The Courier
Volume 29, No. 2 (2005)



General Oliver Otis Howard Speaks at Bethel

by Stanley R. Howe



Oliver Otis Howard

Oliver Otis Howard (1830-1909), ca. 1865
Courtesy of the Maine Historic Preservation Commission


Civil War General Oliver Otis Howard spoke at Bethel on the afternoon of 15 July 1862 at the Bethel House and later at a pro-Union rally in Pattee’s Hall (razed in 1979) on Spring Street.  During that day, elections for officers of three Bethel militia companies under the direction of Major Frye of Lewiston were held.  General Howard addressed these companies from the piazza of the Bethel House, which stood on a very visible location overlooking the Bethel Hill Common.  During the evening, at a gathering in Pattee’s Hall, the General was greeted with “a storm of applause.”  Injured early in June 1862 at the Battle of Fair Oaks, Howard's right arm had to be amputated.  He spent the next eighty days recovering and touring his native Maine in support of the Union war effort.  In the account of the event recorded in the Oxford Democrat, published at Paris, Maine, on 25 July 1862, it was noted that it was obvious he was suffering considerable pain from his wound, but he managed to keep the audience “spellbound as he portrayed the condition of the army and wants of our country.”  This report continued, “He was constantly interrupted with applause from the audience and succeeded in inspiring in all a greater love of country.”

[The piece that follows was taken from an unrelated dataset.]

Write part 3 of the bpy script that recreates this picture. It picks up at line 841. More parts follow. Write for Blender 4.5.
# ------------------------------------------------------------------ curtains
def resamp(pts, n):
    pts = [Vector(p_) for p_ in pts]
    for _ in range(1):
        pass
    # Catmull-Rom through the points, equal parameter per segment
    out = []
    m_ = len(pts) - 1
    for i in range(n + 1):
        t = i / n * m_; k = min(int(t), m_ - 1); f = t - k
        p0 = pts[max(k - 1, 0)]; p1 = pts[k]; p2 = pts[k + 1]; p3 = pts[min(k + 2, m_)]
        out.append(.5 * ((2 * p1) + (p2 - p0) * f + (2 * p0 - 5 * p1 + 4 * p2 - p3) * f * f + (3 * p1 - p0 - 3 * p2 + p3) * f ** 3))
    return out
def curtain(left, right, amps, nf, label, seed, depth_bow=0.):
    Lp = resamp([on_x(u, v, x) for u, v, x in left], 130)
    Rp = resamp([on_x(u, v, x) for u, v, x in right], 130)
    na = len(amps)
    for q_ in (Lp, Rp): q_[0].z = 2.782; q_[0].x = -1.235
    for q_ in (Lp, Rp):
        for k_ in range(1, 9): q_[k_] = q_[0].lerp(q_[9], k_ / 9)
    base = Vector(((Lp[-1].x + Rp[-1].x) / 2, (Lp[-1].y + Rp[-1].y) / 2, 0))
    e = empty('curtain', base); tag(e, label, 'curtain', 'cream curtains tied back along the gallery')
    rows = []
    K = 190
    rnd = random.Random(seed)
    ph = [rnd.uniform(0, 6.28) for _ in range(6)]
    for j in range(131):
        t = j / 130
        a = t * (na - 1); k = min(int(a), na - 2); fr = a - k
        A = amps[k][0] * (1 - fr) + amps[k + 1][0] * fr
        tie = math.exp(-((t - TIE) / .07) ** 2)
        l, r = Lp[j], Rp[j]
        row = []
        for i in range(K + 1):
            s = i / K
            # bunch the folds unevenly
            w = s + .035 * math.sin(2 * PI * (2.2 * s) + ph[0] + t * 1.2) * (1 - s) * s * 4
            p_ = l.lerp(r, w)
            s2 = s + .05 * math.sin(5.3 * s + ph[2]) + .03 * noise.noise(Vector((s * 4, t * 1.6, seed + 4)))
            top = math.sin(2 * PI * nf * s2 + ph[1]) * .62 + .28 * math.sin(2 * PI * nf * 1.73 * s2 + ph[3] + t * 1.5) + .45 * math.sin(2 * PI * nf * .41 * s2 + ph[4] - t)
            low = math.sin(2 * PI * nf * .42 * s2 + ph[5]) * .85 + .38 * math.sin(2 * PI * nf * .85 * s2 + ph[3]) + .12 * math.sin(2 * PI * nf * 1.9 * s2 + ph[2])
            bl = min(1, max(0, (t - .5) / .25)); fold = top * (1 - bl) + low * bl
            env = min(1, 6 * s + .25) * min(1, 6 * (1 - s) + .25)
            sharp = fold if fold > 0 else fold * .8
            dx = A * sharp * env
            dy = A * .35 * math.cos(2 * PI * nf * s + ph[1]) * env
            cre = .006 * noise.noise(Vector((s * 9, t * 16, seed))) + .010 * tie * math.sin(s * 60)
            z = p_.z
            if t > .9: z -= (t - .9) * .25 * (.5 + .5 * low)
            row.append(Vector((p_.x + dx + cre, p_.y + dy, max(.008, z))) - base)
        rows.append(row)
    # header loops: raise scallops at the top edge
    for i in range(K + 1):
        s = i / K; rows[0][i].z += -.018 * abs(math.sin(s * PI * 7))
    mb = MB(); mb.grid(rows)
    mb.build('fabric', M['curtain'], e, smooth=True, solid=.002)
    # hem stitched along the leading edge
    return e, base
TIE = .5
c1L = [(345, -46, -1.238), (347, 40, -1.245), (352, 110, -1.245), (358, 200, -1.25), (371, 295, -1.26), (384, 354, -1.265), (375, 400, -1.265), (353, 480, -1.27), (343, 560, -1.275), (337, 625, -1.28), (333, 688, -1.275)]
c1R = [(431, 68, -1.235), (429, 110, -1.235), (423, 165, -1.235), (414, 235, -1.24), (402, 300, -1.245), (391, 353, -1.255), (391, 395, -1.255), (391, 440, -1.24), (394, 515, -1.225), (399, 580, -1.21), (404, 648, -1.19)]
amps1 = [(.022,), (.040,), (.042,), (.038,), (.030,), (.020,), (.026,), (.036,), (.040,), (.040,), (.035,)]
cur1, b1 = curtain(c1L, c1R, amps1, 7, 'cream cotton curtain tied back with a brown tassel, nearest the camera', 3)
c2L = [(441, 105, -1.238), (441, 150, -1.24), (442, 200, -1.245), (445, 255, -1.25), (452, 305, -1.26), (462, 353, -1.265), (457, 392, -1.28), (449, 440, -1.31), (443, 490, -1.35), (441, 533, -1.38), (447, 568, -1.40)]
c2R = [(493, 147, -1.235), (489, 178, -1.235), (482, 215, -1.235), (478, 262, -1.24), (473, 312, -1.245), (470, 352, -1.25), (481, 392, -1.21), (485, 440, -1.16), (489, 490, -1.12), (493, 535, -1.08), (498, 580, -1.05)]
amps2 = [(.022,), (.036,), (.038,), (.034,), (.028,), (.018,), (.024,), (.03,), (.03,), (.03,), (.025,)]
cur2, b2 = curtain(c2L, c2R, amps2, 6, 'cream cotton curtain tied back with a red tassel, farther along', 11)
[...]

Howard was followed by Major Frye of Lewiston, who made an eloquent speech during which two large American flags were brought into the room.  It was reported that the effect of this action was “electric.”  According to the account in the Democrat, it seemed “as though everyone was ready to fight for it [the flag] and under it and the Major made a most happy impression upon all.”  At the close of his remarks, a committee of seven was selected to assist the local Sanitary Commission chaired by David F. Brown (1812-1883) in supplying the troops.  It was also announced that subscriptions would be raised to give $50 to everyone who enlisted under the present call of the President, in addition to that furnished by the State.

The column continued, “Gen. Howard spoke in the highest terms of the discipline of the Bethel soldiers on the Potomac, and of the faithfulness of Captain [Clark] Edwards in the discharge of his duty.  Cheers were then given for the speaker, for the Union, for the President, for General McClellen, when the meeting adjourned.” “It was,” concluded the Democrat columnist, perhaps with some measure of hyperbole, “the most enthusiastic meeting ever in Bethel.”

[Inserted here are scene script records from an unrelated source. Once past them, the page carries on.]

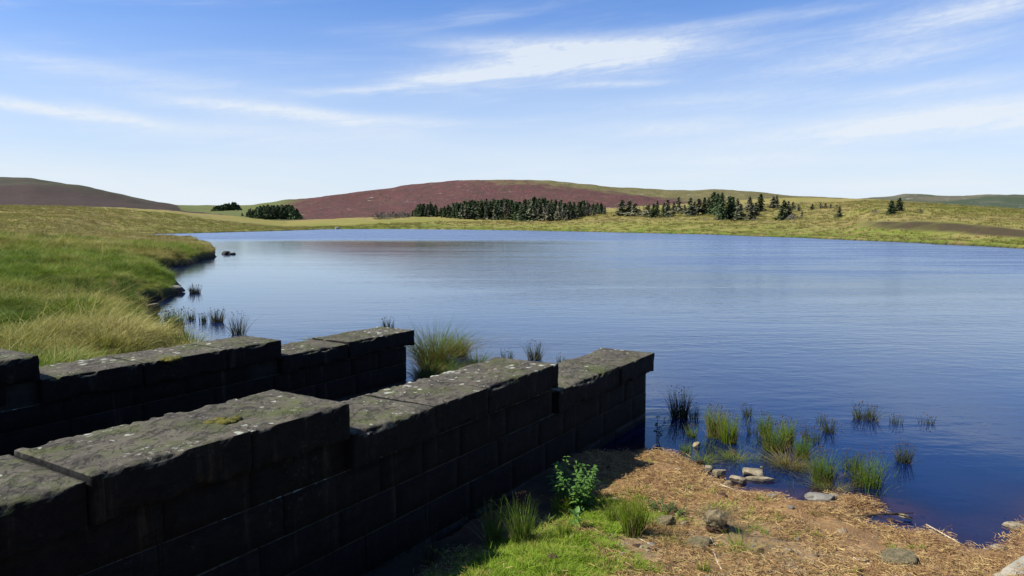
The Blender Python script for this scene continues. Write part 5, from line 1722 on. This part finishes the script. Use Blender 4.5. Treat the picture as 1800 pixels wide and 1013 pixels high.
# scattered trees on the right-hand slope, left to right
GR = 'scattered conifers on the right-hand slope'
for kd, u, vb, vt, wd, lb in (
    ('grey', 1063, 378, 362, .6, 'small thin sapling alone in the gap right of the plantation'),
    ('grey', 1093, 379.5, 351, 1.3, 'dense grey spruce at the left end of the scattered trees'),
    ('grey', 1106, 379, 352, 1.4, 'second grey spruce from the left of the scattered trees'),
    ('thin', 1116, 380, 357, 1.5, 'pale thin tree between the grey spruces and dead stems'),
    ('dead', 1123, 380, 361, .9, 'first bare grey stem right of the grey spruces'),
    ('dead', 1131, 381, 361, .9, 'second bare grey stem right of the grey spruces'),
    ('thin', 1138, 381.5, 359, 1.5, 'thin tree left of the low dark pair'),
    ('dark', 1149, 383, 358.5, 1.0, 'broad low dark spruce of the low dark pair'),
    ('slim', 1155, 380, 354, .9, 'slim tall tree behind the low dark pair'),
    ('dark', 1167, 382, 356.5, 1.0, 'dark spruce with dead trunk showing beneath, right of the low pair'),
    ('grey', 1173, 382, 350, .8, 'tall ragged spruce behind the dark spruce with bare foot'),
    ('thin', 1184, 380, 354, .9, 'thin ragged tree left of the tall bare one'),
    ('thin', 1192, 375, 345.5, .9, 'tall pale bare tree standing alone up the slope'),
    ('thin', 1203, 377, 360, 1.0, 'pale wispy tree left of the ragged grey spruces'),
    ('grey', 1213, 381, 347.5, 1.0, 'tall ragged grey spruce left of the central dark clump'),
    ('grey', 1220, 379, 354, .9, 'shorter ragged grey spruce behind the tall ragged one'),
    ('thin', 1228, 377, 349, 1.2, 'wide pale grey tree left of the dark clump'),
    ('slim', 1238, 377, 348, 1.1, 'dark slim spruce at the left of the central dark clump'),
    ('slim', 1245, 376, 347, 1.0, 'dark slim spruce second in the central dark clump'),
    ('dark', 1254, 377, 337.5, 1.0, 'tallest pointed spruce of the central dark clump'),
    ('dark', 1261, 379, 340, .9, 'dark spruce tucked right behind the tallest pointed one'),
    ('dark', 1268, 387, 338.5, .75, 'tall narrow dark spruce standing forward in the central clump'),
    ('dark', 1282, 386, 344, 1.0, 'large green spruce right of the narrow forward one'),
    ('slim', 1288, 382, 346, 1.0, 'slim spruce behind the large green one'),
    ('thin', 1296, 378, 350, 1.1, 'pale ragged tree behind the low grey-green spruce'),
    ('grey', 1301, 388, 358, 1.1, 'low grey-green spruce in front of the scattered trees'),
    ('thin', 1317, 372, 345, 1.1, 'pale grey ragged tree left of the lone dark cone'),
    ('grey', 1321, 386, 357, 1.1, 'grey spruce below the lone dark cone'),
    ('grey', 1328, 382, 356, 1.0, 'second grey spruce below the lone dark cone'),
    ('dark', 1336, 372.5, 340.5, 1.0, 'lone dark cone-shaped spruce up the slope'),
    ('thin', 1358, 368, 346, 1.3, 'ragged leaning grey tree high on the slope'),
    ('grey', 1364, 366, 344, .9, 'ragged dark-topped tree right of the leaning grey one'),
    ('dark', 1377, 387, 352, 1.15, 'large dark spruce at the right end of the scattered group'),
    ('grey', 1385, 386, 354, .9, 'grey half-dead spruce touching the large dark right one'),
    ('thin', 1393, 370, 355, 1.2, 'sparse tree behind the large dark right spruce'),
    ('thin', 1403, 372, 359, 1.1, 'sparse tree right of the large dark right spruce'),
    ('dead', 1409, 387, 368, 1.4, 'pale leafless tree low on the slope'),
    ('scrub', 1392, 387, 377, .9, 'low bare shrub between the dark right spruce and the leafless tree'),
    ('grey', 1427, 369, 359, 1.4, 'small dark bushy tree on the open slope'),
    ('thin', 1441, 367, 357, 1.2, 'first faint grey tree of the sparse row on the slope'),
    ('thin', 1450, 366.5, 357, 1.2, 'second faint grey tree of the sparse row on the slope'),
    ('thin', 1459, 366.5, 359, 1.2, 'third faint grey tree of the sparse row on the slope'),
    ('thin', 1470, 366, 360, 1.2, 'last faint grey tree of the sparse row on the slope'),
    ('grey', 1475, 383, 363, .9, 'scraggy lone tree right of the sparse row'),
    ('heath', 1470, 384, 376, .9, 'low shrub at the foot of the scraggy lone tree'),
    ('scrub', 1537, 376, 369, .9, 'faint bare shrub left of the isolated spruce pair'),
    ('dark', 1566, 378, 352.5, 1.35, 'broad dark spruce of the isolated pair on the right slope'),
    ('dark', 1580, 372, 348, 1.15, 'pointed dark spruce of the isolated pair on the right slope'),
    ('heath', 1617, 375.5, 368, .7, 'small round shrub right of the isolated spruce pair'),
):
    tree_px(kd, u, vb, vt - 0.5, lb, GR if kd not in ('scrub', 'heath') else 'shrubs on the right-hand slope', wd * (1.7 if kd in ('grey', 'thin') else 1.3))
for i in range(7):
    u = 1240 + i * 16 + TR.uniform(-5, 5)
    tree_px('scrub', u, 388 + TR.uniform(-2, 1), 381 + TR.uniform(-1, 2), 'grey scrub in front of the scattered conifers', 'low scrub under the scattered conifers', .9)
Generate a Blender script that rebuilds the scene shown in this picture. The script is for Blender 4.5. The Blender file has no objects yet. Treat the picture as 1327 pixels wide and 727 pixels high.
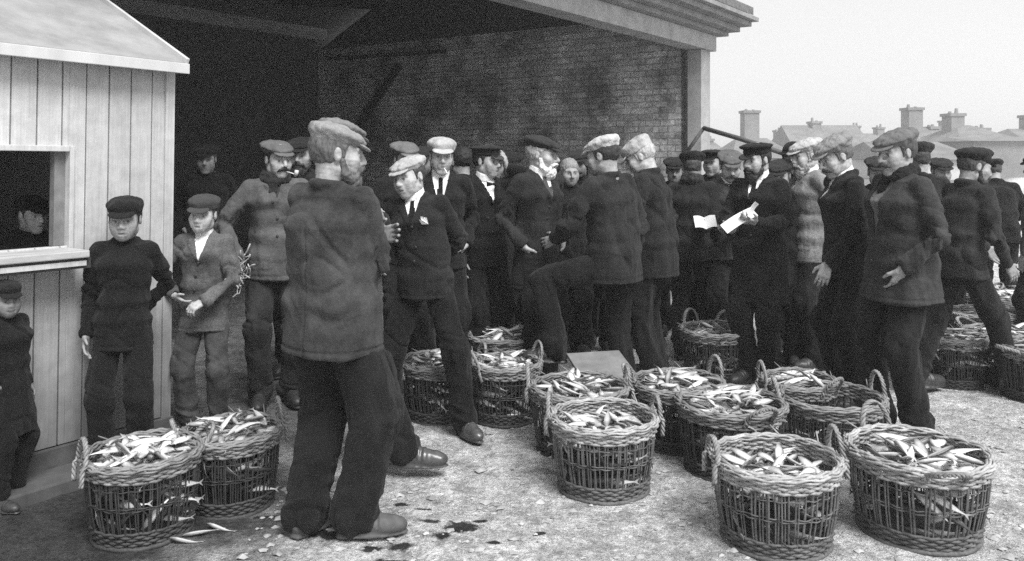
import bpy, math, random
import numpy as np
from mathutils import Vector, Matrix

random.seed(11)
RNG = np.random.default_rng(7)
scene = bpy.context.scene
COL = scene.collection
PI = math.pi

# ------------------------------------------------------------------ camera
F_PX, HOR, CX, EYE = 1085.0, 195.0, 663.5, 1.67      # the photograph's focal length (px), horizon row, centre column, eye height (m)
cam_d = bpy.data.cameras.new('camera')
cam = bpy.data.objects.new('camera', cam_d)
COL.objects.link(cam)
cam.location = (0, 0, EYE)
cam.rotation_euler = (math.radians(90), 0, 0)
cam_d.sensor_width = 36.0
cam_d.lens = 36.0 * F_PX / 1327.0
cam_d.shift_y = -(363.5 - HOR) / 1327.0
cam_d.clip_end = 2000
scene.camera = cam


def gx(px, Y):
    return (px - CX) / F_PX * Y


def gz(py, Y):
    return EYE + (HOR - py) * Y / F_PX


# ------------------------------------------------------------------ linking and properties
def link(name, me, mat=None, parent=None):
    o = bpy.data.objects.new(name, me)
    COL.objects.link(o)
    if mat is not None and me is not None and not me.materials:
        me.materials.append(mat)
    if parent is not None:
        o.parent = parent
    return o


def tag(o, label=None, cat=None, group=None, kind=None):
    if label: o['label'] = label
    if cat: o['category'] = cat
    if group: o['group'] = group
    if kind: o['kind'] = kind
    return o


def empty(name, loc, rz=0.0):
    o = bpy.data.objects.new(name, None)
    COL.objects.link(o)
    o.location = loc
    o.rotation_euler = (0, 0, rz)
    o.empty_display_size = 0.1
    return o


# ------------------------------------------------------------------ materials (all grey: the photograph is monochrome)
def new_mat(name):
    m = bpy.data.materials.new(name)
    m.use_nodes = True
    nt = m.node_tree
    return m, nt, nt.nodes['Principled BSDF']


def nd(nt, typ, **kw):
    n = nt.nodes.new(typ)
    for k, v in kw.items():
        if hasattr(n, k):
            setattr(n, k, v)
        else:
            n.inputs[k].default_value = v
    return n


def math_n(nt, op, a, b=None, c=None, clamp=False):
    n = nt.nodes.new('ShaderNodeMath')
    n.operation = op
    n.use_clamp = clamp
    for i, v in enumerate((a, b, c)):
        if v is None: continue
        if isinstance(v, (int, float)):
            n.inputs[i].default_value = v
        else:
            nt.links.new(v, n.inputs[i])
    return n.outputs[0]


def maprange(nt, v, a, b, c, d):
    n = nt.nodes.new('ShaderNodeMapRange')
    nt.links.new(v, n.inputs[0])
    n.inputs[1].default_value = a; n.inputs[2].default_value = b
    n.inputs[3].default_value = c; n.inputs[4].default_value = d
    return n.outputs[0]


def noise(nt, scale, detail=4, rough=0.55, vec=None, dist=0.0):
    n = nt.nodes.new('ShaderNodeTexNoise')
    n.inputs['Scale'].default_value = scale
    n.inputs['Detail'].default_value = detail
    n.inputs['Roughness'].default_value = rough
    n.inputs['Distortion'].default_value = dist
    if vec is not None: nt.links.new(vec, n.inputs['Vector'])
    return n.outputs['Fac']


def coords(nt, which='Object', scale=None, off=None):
    t = nt.nodes.new('ShaderNodeTexCoord')
    o = t.outputs[which]
    if scale is not None or off is not None:
        m = nt.nodes.new('ShaderNodeMapping')
        if scale is not None: m.inputs['Scale'].default_value = scale
        if off is not None: m.inputs['Location'].default_value = off
        nt.links.new(o, m.inputs['Vector'])
        o = m.outputs[0]
    return o


def set_tone(nt, bsdf, val):
    c = nt.nodes.new('ShaderNodeCombineColor')
    for i in range(3): nt.links.new(val, c.inputs[i])
    nt.links.new(c.outputs[0], bsdf.inputs['Base Color'])


def add_bump(nt, bsdf, h, strength, dist):
    b = nt.nodes.new('ShaderNodeBump')
    b.inputs['Strength'].default_value = strength
    b.inputs['Distance'].default_value = dist
    nt.links.new(h, b.inputs['Height'])
    nt.links.new(b.outputs[0], bsdf.inputs['Normal'])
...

Oliver Otis Howard was a Maine man, born in Leeds in 1830.  A graduate of Bowdoin College (1850) and the U.S. Military Academy (1854), he served in the Seminole War before becoming a mathematics instructor at West Point.  He resigned this position in 1861 to become a colonel in the Maine Volunteer Regiment, where he participated in many battles of the war, including Antietam, Chancellorsville, and Gettysburg.  During the Peninsular Campaign of 1862 at Fair Oaks, he was wounded and lost an arm.  He later served in Tennessee and with Sherman in his March to the Sea and the Carolina Campaign.

In 1865, Howard was selected by President Andrew Johnson as Commissioner of what became known as the Freedman’s Bureau to provide for black southerners freed during the War.  Also instrumental in establishing schools and colleges for former slaves, he was active in the founding of Howard University in 1867, which was named in his honor and where he served as president from 1869-1873.  He later was involved in peace negotiations with the Apache Indians and two years later led military campaigns against several tribes of Pacific Northwest Indians.  Following this engagement, he served briefly as superintendent of West Point and held commands in several parts of the nation, retiring with the rank of Major General.  He lived the rest of his life in Burlington, Vermont, where he was a popular lecturer and author before his death and burial there in 1909.  For more information about Howard, see his Autobiography (1907), John A. Carpenter's Sword and Olive Branch: Oliver Otis Howard (New York: Fordham University Press, 1999), and William S. McFeely's Yankee Stepfather: General O. O. Howard and the Freedman (New Haven, CT: Yale University Press, 1968).